GitHub scans logs and alerts you if a secret is exposed. The secret is masked (shown as ***) in public logs, but the exposure is flagged. Immediately rotate the secret and regenerate credentials. Check if the secret was accessed elsewhere.
Can I use the same secret across multiple repositories?
Yes, use organization-level secrets. Go to your organization's Settings > Secrets and variables > Actions and create a secret there. All repositories in the organization can access it (subject to approval rules).
How do I prevent forks from accessing my secrets?
GitHub's default policy: forks don't have access to repository secrets.

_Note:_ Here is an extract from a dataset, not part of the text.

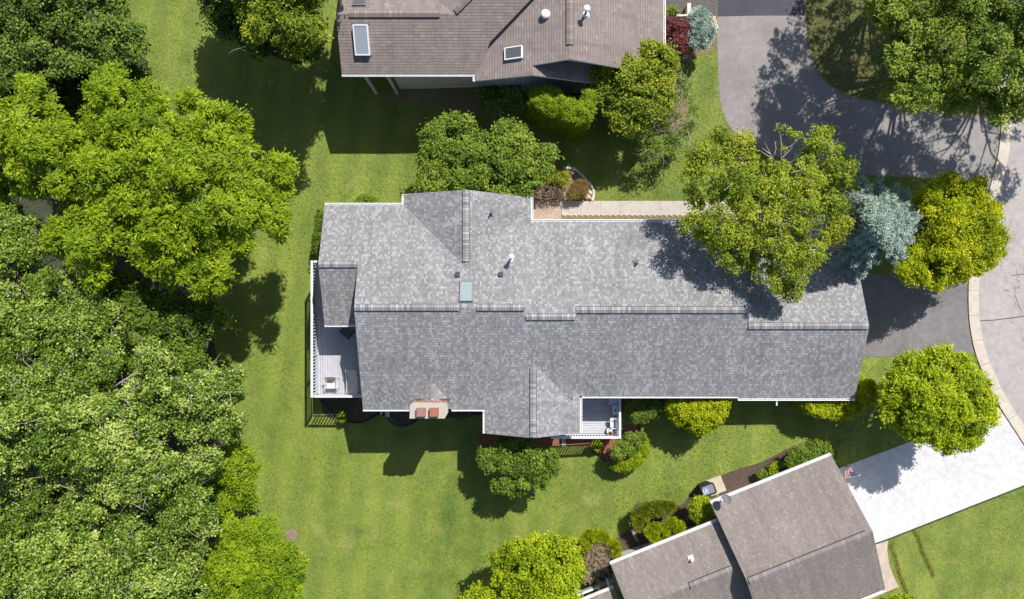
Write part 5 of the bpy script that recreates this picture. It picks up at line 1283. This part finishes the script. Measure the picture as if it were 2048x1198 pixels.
shrub('leafy_bush', 'small leafy plant in the red mulch south of the small deck', [(1178,888),(1190,880),(1202,884),(1204,894),(1190,900)], (.5,.8), 6, 'yellow', 67, rc=.12, tone0=.5, layers=1.4)
shrub('leafy_bush', 'green plant in the corner behind the pale low wall', [(1328,24),(1338,16),(1352,20),(1354,28),(1335,31)], (.4,.7), 7, 'mid', 68, rc=.12, tone0=.75)
shrub('leafy_bush', 'green shrub cut off at the bottom right of the lawn strips', [(1768,1200),(1790,1186),(1815,1190),(1835,1210),(1800,1240),(1770,1230)], (.7,1.1), 10, 'yellow', 69, rc=.16, tone0=.5)
shrub('leafy_bush', 'ragged green bush at the edge of the lawn near the dry soil', [(195,70),(240,55),(275,70),(292,95),(280,120),(250,120),(215,110)], (2.4,3.2), 16, 'mid', 70, rc=.22, tone0=.6, leaf=(.13,.08), layers=1.6)
shrub('grass_clump', 'soft green ornamental shrub between the green tree and rockery', [(1080,345),(1100,332),(1125,338),(1140,355),(1130,372),(1105,368),(1085,362)], (.5,.9), 11, 'yew', 71, rc=.18, leaf=(.12,.03), style='feather', tone0=.75, layers=1.4)
# dead branch reaching out of the birch over the driveway
REL = False
t = thing('dead_branch', P(1575,345,6.5), 'bare grey branch with a few yellow leaves over the north driveway', 'branch')
g = G()
def bp(px, py, z): return P(px, py, z)
for path in ([(1570,345,6.2),(1562,318,6.6),(1563,290,6.8),(1560,262,6.9),(1556,248,7)],[(1562,318,6.6),(1580,300,6.8),(1590,284,7)],[(1563,300,6.7),(1582,292,6.9),(1600,276,7.0)],[(1570,345,6.2),(1546,318,6.4),(1535,296,6.6),(1528,282,6.7)],[(1546,318,6.4),(1530,308,6.5),(1518,300,6.6)],[(1546,318,6.4),(1552,298,6.6),(1550,280,6.6)],[(1540,308,6.5),(1524,296,6.6)]):
    g.tube([bp(*p) for p in path], [.035*(1-.8*i/(len(path)-1)) for i in range(len(path))], 5)
g.build('limb', 'bark_pale', t)
crown(t, [(np.array(bp(1590,272,7)), .42), (np.array(bp(1578,266,7)), .3), (np.array(bp(1558,255,7)), .28), (np.array(bp(1566,300,6.9)), .18)], 'birch', rc=.16, leaf=(.11,.07), cover=.8, layers=1.3, fill=False, seed=72, tone0=.75)

REL = True
# ------------------------------------------------------------------ blades: strips, lawn texture, specks
LM['straw'] = leafmat('straw_blades', [(.16,.18,.03), (.30,.31,.06), (.45,.42,.12)], .3)
LM['blade'] = leafmat('lawn_blades', [(.064,.115,.013), (.152,.208,.028), (.235,.28,.046), (.42,.39,.13)], .3)
def blades(P_, L, Wd, tone, up=.75, rg=RNG):
    n = len(P_); dd = unit(rg.normal(size=(n,3))*np.array((1,1,0)) + np.array((0,0,up)))
    nn = unit(rg.normal(0,.5,(n,3)) + np.array((0,0,1.0))); nn = unit(nn - dd*(nn*dd).sum(1, keepdims=True))
    L_ = L*rg.uniform(.6,1.4,n); return leaf_quads(P_ + dd*(L_*.4)[:,None], dd, nn, L_, L_*Wd/L)
for a, b, lab in strip_jobs:
    A_, B_ = np.array(P(*a)), np.array(P(*b)); n = 2600; u = RNG.random(n)[:,None]
    P_ = A_ + (B_-A_)*u + RNG.normal(0,.045,(n,3))*np.array((1,1,0)) + np.array((.04,.0,0))*np.sin(u*9); P_[:,2] = .01 + np.interp(P_[:,0], KX, KZ)
    t = thing('straw_strip', tuple((A_+B_)/2), lab, 'lawn strip')
    put_mesh('blades', blades(P_, .10, .022, 0), n, 4, RNG.random(n), 'straw', t)
def vpin(poly, X, Y):
    c = np.zeros(len(X), bool); n = len(poly)
    for i in range(n):
        x0, y0 = poly[i]; x1, y1 = poly[(i+1) % n]
        if y0 == y1: continue
        c ^= ((y0 > Y) != (y1 > Y)) & (X < (x1-x0)*(Y-y0)/(y1-y0)+x0)
    return c
keep_out = [
 smooth_poly([(-700,-300),(190,-300),(225,30),(275,95),(280,170),(245,220),(320,330),(410,470),(430,560),(410,640),(430,740),(440,850),(440,960),(450,1070),(490,1150),(510,1500),(-700,1500)], 4),
 nel + [(1990,300)] + ner, [(1655,545),(1925,545),(1950,705),(1655,716)], [(1640,958),(1678,938),(1818,885),(1990,812),(2060,860),(2090,950),(2048,971),(1776,1078),(1690,1110)],
 road_l + [(2700,1500),(3400,900),(3400,-420)], [(1056,401),(1640,401),(1640,500),(1056,500)], [(1300,-200),(1433,-200),(1433,36),(1300,36)],
 [(650,470),(1640,440),(1640,765),(1150,765),(1150,840),(985,840),(985,780),(740,780),(650,700)], [(765,-100),(1310,-100),(1310,120),(1190,150),(780,170),(700,60),(700,-100)],
 [(1752,1087),(1776,1078),(1787,1152),(1797,1173),(1740,1198),(1700,1240)], [(1430,1020),(1660,925),(1740,1087),(1790,1240),(1240,1260),(1240,1130),(1430,1045)],
 [(1442,958),(1470,940),(1570,900),(1600,888),(1662,895),(1672,945),(1560,990),(1450,1010)], [(1150,800),(1278,850),(1288,890),(1230,915),(1188,903),(1150,890),(980,890)],
]
n = 420000
X = RNG.uniform(150, 2090, n); Y = RNG.uniform(-40, 1240, n); ok = np.ones(n, bool)
for kp in keep_out: ok &= ~vpin([tuple(q[:2]) for q in kp], X, Y)
X, Y = X[ok], Y[ok]; n = len(X); k0 = H/F
def to_ground(X, Y, z):
    g_ = np.zeros(len(X))
    for _ in range(6): g_ = np.interp((X-1024)*(H-g_)/F, KX, KZ)
    k_ = (H-g_)/F; return np.stack([(X-1024)*k_, (599-Y)*k_, g_+z], 1)
P_ = to_ground(X, Y, .002)
wv_ = .12*np.sin(P_[:,0]*1.9+.5*np.sin(P_[:,1]*.35)) + .14*np.sin(P_[:,0]*.55+1.3*np.sin(P_[:,1]*.42+2)) + .12*np.sin(P_[:,1]*.8+2*np.sin(P_[:,0]*.3))
mow = np.sin(2*math.pi*(P_[:,0]*math.cos(.13)+P_[:,1]*math.sin(.13))/1.75)
wv_ += .26*np.tanh(2*mow)*np.clip((-P_[:,1]-4)/6, .25, 1)*(P_[:,0] < 8) + .45*((X > 1790) & (Y > 1000))
tn = np.clip(.48 + wv_*1.0 + RNG.normal(0,.2,n), 0, 1)
lw = bpy.data.objects.new('lawn', None)
o = put_mesh('grass', blades(P_, .075, .022, 0, .55), n, 4, tn, 'blade', lw); o.parent = None; bpy.data.objects.remove(lw)
tag(o, 'short mown grass blades over the whole lawn', 'grass', kind='stuff')

n = 900
X = RNG.uniform(560, 2048, n); Y = RNG.uniform(0, 1198, n); ok = np.ones(n, bool)
for kp in keep_out[7:9] + keep_out[10:11] + keep_out[3:4]: ok &= ~vpin([tuple(q[:2]) for q in kp], X, Y)
X, Y = X[ok], Y[ok]; n = len(X)
P_ = to_ground(X, Y, .03)
lw = bpy.data.objects.new('litter', None)
o = put_mesh('fallen_leaves', blades(P_, .075, .05, 0, .1), n, 4, RNG.random(n), 'brown', lw); o.parent = None; bpy.data.objects.remove(lw)
tag(o, 'scattered fallen leaves and seeds over lawn and paving', 'leaf litter', kind='stuff')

Workflows from forks run without secrets, so they can't deploy or publish. This is a security feature.
Can I encrypt secrets locally before committing?
Yes, use a tool like git-crypt or sealed-secrets to encrypt sensitive files. Only users with the encryption key can decrypt. However, GitHub Secrets is simpler for CI/CD use.
What's the difference between repository and organization secrets?
Repository secrets are visible to all workflows in a single repository. Organization secrets are managed centrally and can be made available to selected repositories. Use organization secrets for shared infrastructure credentials (database passwords, deployment keys) across multiple projects.